New to neural networks. Can someone help me clarify something? I'm not sure how to handle real-value data. (this question is not about the learning algorithm, but about the architecture or maybe the component neurons of the neural network.)
I've seen examples of neural networks doing things like given a set of words, predict the most likely word or given some hand-written digit, recognize it. But in most cases, input data is very restricted.
In the first case it worked in the following way. Take all the words in the english language and order them: (sun, car, yellow, is, me,..) then any word can be represented by a vector which is all entries zero for all the words you don't want to represent, and one for the word that you do. So car would be represented by the vector (0,1,0,0,...).
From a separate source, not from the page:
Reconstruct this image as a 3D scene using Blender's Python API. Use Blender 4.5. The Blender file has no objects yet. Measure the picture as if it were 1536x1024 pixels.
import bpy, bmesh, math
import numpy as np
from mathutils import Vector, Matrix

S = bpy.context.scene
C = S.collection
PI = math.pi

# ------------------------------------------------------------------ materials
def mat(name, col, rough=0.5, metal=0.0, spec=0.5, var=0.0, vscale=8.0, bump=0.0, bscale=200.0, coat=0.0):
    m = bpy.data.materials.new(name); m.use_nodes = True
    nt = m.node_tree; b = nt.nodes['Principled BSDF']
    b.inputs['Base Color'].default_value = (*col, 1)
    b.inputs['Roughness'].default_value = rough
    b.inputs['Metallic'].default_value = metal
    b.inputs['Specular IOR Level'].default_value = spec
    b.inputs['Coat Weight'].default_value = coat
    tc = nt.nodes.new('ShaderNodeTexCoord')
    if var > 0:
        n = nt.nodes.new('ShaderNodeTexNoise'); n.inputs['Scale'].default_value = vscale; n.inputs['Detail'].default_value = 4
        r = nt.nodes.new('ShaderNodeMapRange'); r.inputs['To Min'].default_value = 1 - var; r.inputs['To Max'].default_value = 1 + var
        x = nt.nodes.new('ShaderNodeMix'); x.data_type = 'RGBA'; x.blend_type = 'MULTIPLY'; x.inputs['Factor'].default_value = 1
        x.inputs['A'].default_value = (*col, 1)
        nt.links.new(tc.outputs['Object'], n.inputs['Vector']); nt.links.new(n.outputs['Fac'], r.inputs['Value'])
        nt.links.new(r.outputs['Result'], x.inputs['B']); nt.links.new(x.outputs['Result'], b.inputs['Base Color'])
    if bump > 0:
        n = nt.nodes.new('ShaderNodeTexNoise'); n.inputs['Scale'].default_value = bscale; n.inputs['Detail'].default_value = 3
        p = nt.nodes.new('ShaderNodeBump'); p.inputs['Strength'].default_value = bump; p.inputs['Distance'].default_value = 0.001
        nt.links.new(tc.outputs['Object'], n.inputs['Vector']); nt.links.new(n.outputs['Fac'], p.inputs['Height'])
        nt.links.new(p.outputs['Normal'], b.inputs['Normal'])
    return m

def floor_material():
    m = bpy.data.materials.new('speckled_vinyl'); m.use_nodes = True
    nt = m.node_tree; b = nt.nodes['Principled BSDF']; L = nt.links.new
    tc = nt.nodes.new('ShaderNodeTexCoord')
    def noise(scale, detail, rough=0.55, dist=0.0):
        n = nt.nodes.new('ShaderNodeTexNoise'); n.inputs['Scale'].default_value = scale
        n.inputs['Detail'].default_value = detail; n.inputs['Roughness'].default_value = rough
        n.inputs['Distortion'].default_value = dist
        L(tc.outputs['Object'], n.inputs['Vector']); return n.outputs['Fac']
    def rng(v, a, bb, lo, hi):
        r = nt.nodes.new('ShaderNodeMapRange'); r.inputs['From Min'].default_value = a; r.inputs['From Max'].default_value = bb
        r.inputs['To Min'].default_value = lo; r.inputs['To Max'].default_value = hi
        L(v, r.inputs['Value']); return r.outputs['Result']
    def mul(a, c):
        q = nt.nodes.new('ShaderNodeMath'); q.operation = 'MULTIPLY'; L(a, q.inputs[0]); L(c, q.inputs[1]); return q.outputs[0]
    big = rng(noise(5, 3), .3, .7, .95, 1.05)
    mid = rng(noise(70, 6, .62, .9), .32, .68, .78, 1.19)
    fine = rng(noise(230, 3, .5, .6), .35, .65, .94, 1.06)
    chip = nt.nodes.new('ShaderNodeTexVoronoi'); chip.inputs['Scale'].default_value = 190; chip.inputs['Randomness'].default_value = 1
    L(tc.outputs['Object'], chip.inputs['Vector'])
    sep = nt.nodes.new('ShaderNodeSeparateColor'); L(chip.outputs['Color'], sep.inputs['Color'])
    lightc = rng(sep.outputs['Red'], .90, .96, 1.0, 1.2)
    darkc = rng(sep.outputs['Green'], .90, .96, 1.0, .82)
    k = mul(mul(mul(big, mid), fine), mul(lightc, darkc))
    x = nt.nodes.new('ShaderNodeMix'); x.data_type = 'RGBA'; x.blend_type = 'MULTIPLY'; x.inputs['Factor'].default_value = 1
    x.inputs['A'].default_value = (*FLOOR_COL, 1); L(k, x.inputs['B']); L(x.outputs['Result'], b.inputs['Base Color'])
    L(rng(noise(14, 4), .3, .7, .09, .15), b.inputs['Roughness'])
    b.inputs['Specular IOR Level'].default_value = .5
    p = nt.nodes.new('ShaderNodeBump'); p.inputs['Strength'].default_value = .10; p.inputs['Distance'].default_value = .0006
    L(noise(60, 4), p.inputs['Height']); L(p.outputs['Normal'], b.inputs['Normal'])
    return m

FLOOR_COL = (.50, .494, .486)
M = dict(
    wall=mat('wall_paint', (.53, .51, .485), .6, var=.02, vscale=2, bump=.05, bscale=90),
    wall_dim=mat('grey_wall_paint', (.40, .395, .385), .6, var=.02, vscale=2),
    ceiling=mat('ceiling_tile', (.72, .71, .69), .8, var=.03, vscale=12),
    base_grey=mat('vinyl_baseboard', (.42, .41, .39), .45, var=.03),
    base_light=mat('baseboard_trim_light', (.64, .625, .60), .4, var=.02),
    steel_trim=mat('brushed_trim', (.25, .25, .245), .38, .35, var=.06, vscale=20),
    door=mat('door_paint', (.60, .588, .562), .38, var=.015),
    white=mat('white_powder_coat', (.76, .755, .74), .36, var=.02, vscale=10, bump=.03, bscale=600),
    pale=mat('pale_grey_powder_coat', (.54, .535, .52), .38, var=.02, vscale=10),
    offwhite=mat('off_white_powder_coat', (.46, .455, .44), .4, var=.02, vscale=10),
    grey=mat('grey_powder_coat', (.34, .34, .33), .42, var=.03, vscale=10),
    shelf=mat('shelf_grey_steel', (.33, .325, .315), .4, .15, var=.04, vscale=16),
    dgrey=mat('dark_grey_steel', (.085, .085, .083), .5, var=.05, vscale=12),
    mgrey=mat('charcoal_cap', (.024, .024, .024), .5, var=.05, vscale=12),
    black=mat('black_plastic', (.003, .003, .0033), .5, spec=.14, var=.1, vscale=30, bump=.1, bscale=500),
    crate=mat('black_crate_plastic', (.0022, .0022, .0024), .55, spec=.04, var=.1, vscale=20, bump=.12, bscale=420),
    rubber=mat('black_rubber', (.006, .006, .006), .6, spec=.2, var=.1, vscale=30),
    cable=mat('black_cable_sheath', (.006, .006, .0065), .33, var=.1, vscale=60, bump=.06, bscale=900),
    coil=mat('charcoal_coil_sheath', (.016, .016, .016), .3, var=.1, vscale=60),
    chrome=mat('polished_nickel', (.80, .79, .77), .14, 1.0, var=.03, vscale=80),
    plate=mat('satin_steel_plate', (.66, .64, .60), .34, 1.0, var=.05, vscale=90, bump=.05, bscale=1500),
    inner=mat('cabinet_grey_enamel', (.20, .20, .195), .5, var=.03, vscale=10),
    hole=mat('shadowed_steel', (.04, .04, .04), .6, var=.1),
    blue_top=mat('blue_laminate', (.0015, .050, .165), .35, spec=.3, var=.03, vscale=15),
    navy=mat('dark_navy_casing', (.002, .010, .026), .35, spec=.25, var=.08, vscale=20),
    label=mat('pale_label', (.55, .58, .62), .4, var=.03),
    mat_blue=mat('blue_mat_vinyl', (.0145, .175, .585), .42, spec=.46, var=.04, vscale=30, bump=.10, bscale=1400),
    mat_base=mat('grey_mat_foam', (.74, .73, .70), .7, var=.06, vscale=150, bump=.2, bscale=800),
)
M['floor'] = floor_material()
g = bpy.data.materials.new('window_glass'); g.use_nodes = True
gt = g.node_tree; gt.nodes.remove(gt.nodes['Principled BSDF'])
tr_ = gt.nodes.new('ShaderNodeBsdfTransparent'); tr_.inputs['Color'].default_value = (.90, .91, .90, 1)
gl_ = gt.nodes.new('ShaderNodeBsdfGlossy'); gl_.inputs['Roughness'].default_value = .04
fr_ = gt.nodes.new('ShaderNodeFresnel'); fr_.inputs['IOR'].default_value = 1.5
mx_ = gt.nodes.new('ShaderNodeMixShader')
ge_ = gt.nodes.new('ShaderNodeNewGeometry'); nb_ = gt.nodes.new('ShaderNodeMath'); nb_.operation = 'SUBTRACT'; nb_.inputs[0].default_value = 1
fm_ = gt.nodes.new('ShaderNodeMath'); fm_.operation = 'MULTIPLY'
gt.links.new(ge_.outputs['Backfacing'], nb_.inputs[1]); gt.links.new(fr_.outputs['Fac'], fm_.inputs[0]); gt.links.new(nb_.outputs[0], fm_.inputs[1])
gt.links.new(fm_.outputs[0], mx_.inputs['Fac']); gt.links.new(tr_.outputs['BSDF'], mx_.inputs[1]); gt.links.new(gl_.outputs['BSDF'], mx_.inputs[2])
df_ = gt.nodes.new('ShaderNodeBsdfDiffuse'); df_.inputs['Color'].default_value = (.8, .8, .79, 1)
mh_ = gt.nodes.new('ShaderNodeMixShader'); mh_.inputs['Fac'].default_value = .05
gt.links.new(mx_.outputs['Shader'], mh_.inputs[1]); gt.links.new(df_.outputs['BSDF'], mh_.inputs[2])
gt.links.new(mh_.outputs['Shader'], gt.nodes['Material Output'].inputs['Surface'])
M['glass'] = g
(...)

In the example that I saw for predicting the next word, the input was given a several such vectors, and the neural network would then propagate forward through sigmoid neurons.
In the example for the hand-written digit you could have for each pixel any number between zero and one, but that's still a compact interval. This one also propagated forward by using sigmoid neurons.
I'm stressing that one example worked on binary data and the other one worked on data on a compact interval, because sigmoid neurons seem especially useful for these situations, since their output is between zero and one.
How would I go about handling on a neural network input (and output) data that can take any value. For concreteness imagine that I want to predict the value of a stock given the past 5 values of that stock. The easy question is: are sigmoid neurons ruled out because somehow it's impossible to use them for this problem, and why exactly? And if so, how does one handle such that?